DETROIT

Study: Women of color absent in Detroit’s recovery

Neal Rubin
The Detroit News

A report set for release Tuesday contends that women of color have been ignored in the crafting of Detroit’s recovery — and that progress would be more swift were they included.

“The surprise isn’t that women are doing amazing things and making contributions,” said Kimberly Freeman Brown, author of the report from the Institute for Policy Studies of Washington, D.C. What’s noteworthy, she said, is that “they’re absent from much of the narrative about Detroit’s comeback.”

“I Dream Detroit: The Voice and Vision of Women of Color on Detroit’s Future” found that 71 percent of survey respondents in the fall 2016 did not feel included in planning for the city’s future. More jarring on a practical level, only half of the nearly 500 women of color surveyed — 34 percent of whom hold at least one college degree — reported earning a living wage.

Funded by the W.K. Kellogg Foundation, “I Dream Detroit” was compiled across 18 months of focus groups, interviews and analysis. The report from the progressive think tank includes a statistical breakout along with personal accounts from 20 of the women it refers to as “solutionaries,” a term borrowed from the late human rights activist Grace Lee Boggs.

The 20 include high-profile executives such as QLine vice president Sommer Woods, entrepreneurs on the order of Erika Boyd and Kirsten Ussery-Boyd of Detroit Vegan Soul, and a number of community workers and activists.

Khalilah Burt Gaston of the Kellogg Foundation said the report “gives us a glimpse toward understanding (women’s) challenges and their accomplishments,” while recognizing that investing in businesses and nonprofits involving women of color — who represent 91 percent of the women in the city — “can help inform and shape a stronger future for Detroit.”

The report will be introduced Tuesday morning at the Julian C. Madison Building downtown at a program that will feature Brown, Marc Bayard, director of the institute’s Black Worker Initiative, and several of the women highlighted. A tour of two featured nonprofits and the Farmer’s Hand market and cafe in Corktown will follow.

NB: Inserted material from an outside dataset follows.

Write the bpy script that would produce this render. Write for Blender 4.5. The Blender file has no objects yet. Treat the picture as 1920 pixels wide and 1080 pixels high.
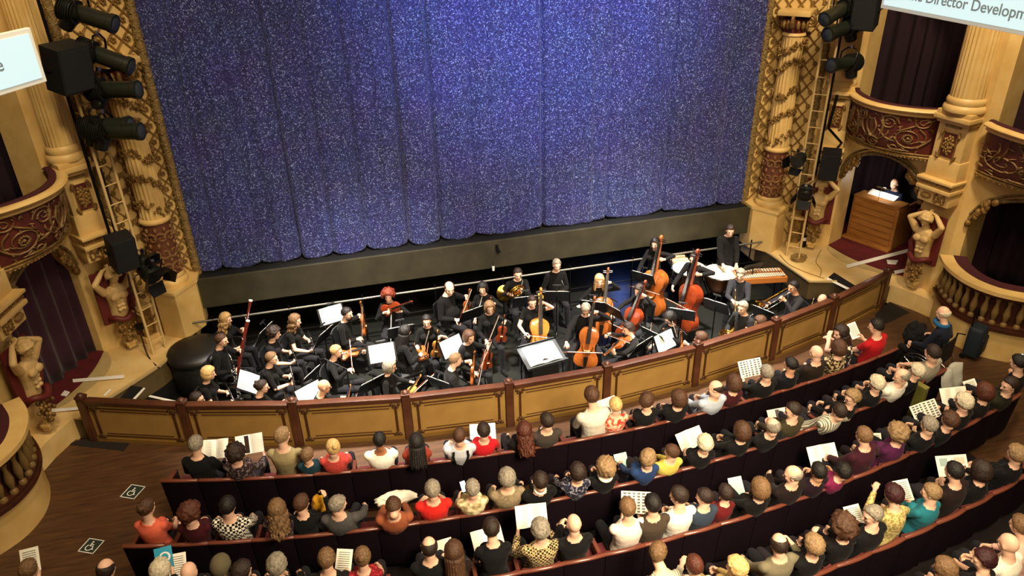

Finding underpublicized success stories was as simple as dialing a few personal contacts and tapping Kellogg’s list of grantees, Brown said. “Imagine what would happen if their models were replicated over and over again across the city.”

The study’s recommendations included capital investment by the city in businesses and nonprofits; meeting spaces for collaboration and support; more involvement by women of color in developmental decision making, and a pipeline for recruitment into leadership positions.

“If the women in our report are able to do so much with so little,” Brown asked, “what could they do if there was greater investment in their work?”